Wearable electronics have exploded in the past year. Countless small devices are now on the market for not only fitness tracking, but posture improvement, sunscreen reminders, muscle-sensing gesture control, and much more. As technology on the body becomes more pervasive than ever, having open source tools for developing wearable technology is more important than ever, so that we can create the future of fashion tech while maintaining data privacy of biometric sensor data.
Adafruit makes open source hardware parts, tutorials, and source code for creating your own DIY electronics projects. Here are our favorite open source wearable products and projects from 2015.
FLORA v2 (and Getting Started with Adafruit FLORA)
The FLORA wearable microcontroller got a hardware upgrade this year, adding a micro USB port and onboard programmable NeoPixel for prototyping color-changing, Arduino-compatible code before ever connecting it up with conductive thread or wire. 2015 also brought Getting Started with Adafruit FLORA, the beginner's guide to wearable microcontroller projects.
The book covers the basics of the FLORA family of parts, tools, and techniques, and three projects to get you started, including textile switches, dance-activated lights, and a DIY GPS watch.
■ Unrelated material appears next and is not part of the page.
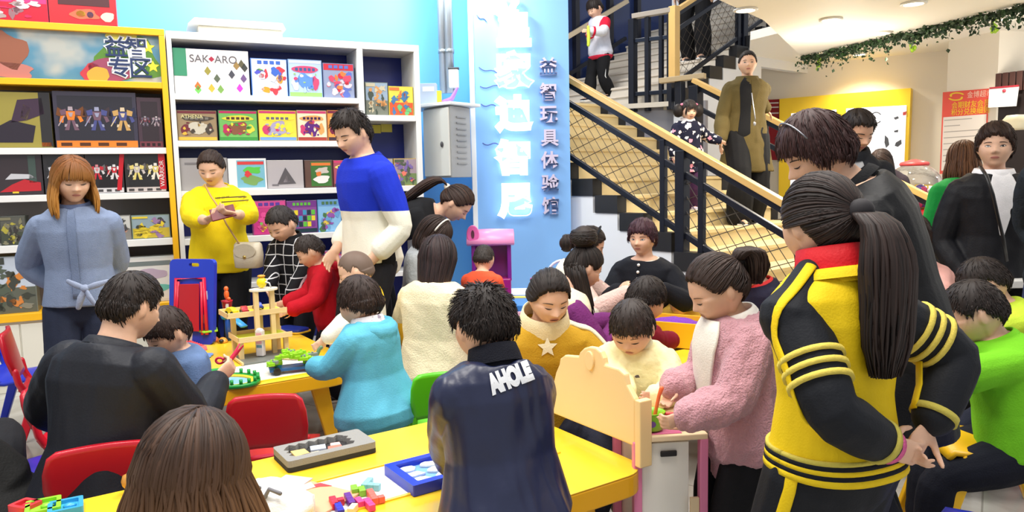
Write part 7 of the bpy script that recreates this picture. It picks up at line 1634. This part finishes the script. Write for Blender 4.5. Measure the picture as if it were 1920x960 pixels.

There's a FLORA Book Pack available with parts used in the book, and more for building the dozens of other open source FLORA tutorials available on the Adafruit Learning System.
SMSsenger bag with FLORA + FONA
One recent project made with FLORA is the SMSsenger Bag—an addressable LED matrix displaying text messages it receives to its onboard FONA open source cell phone module. Developing wearable devices that communicate wirelessly is tremendously fun and rewarding, and the open source Arduino libraries for FONA and NeoPixels make it simple for beginners, students, and hobbyists to get started creating personal area network wearables.
FLORA Bluefruit LE Module (and Bluefruit LE Connect for iOS/Android)
On the topic of networked wearables, the FLORA Bluefruit LE debuted in 2015. This sewable Bluetooth low energy module makes it easy to connect wearables to your phone or tablet for controlling, for example, the color of the LEDs in your dress, and also pushing sensor data to cloud services like adafruit.io. Build around the Nordic nRF51822, the FLORA Bluefruit LE module can also act as an HID keyboard or UriBeacon. The Bluefruit family of boards works great with the (also open source) Adafruit Bluefruit LE Connect apps for Android and iOS.
Zac Posen "Made with Code" dress
This year, Google teamed up with Zac Posen as part of their Made with Code initiative to create an LED dress with animating patterns coded by girls all over the world. Maddy Maxey helped bring the dress to life and documented its hardware construction (using FLORA and NeoPixels) in an Instructable about the project, which debuted on the runway of New York Fashion Week.
Arduino GEMMA
FLORA's not the only board that saw a makeover this year—its little sister GEMMA got a micro USB port and on/off switch and debuted its new blue cousin, the official Arduino GEMMA. This tiny board built around the ATtiny85 microcontroller can control NeoPixels, read simple sensors, and is small and low-cost enough to easily embed in wearables projects. While you can get GEMMA v2 in Adafruit or Arduino flavors, the official partnership provides native support for Arduino GEMMA in the Arduino software IDE, boxed packaging, and best of all supports Arduino.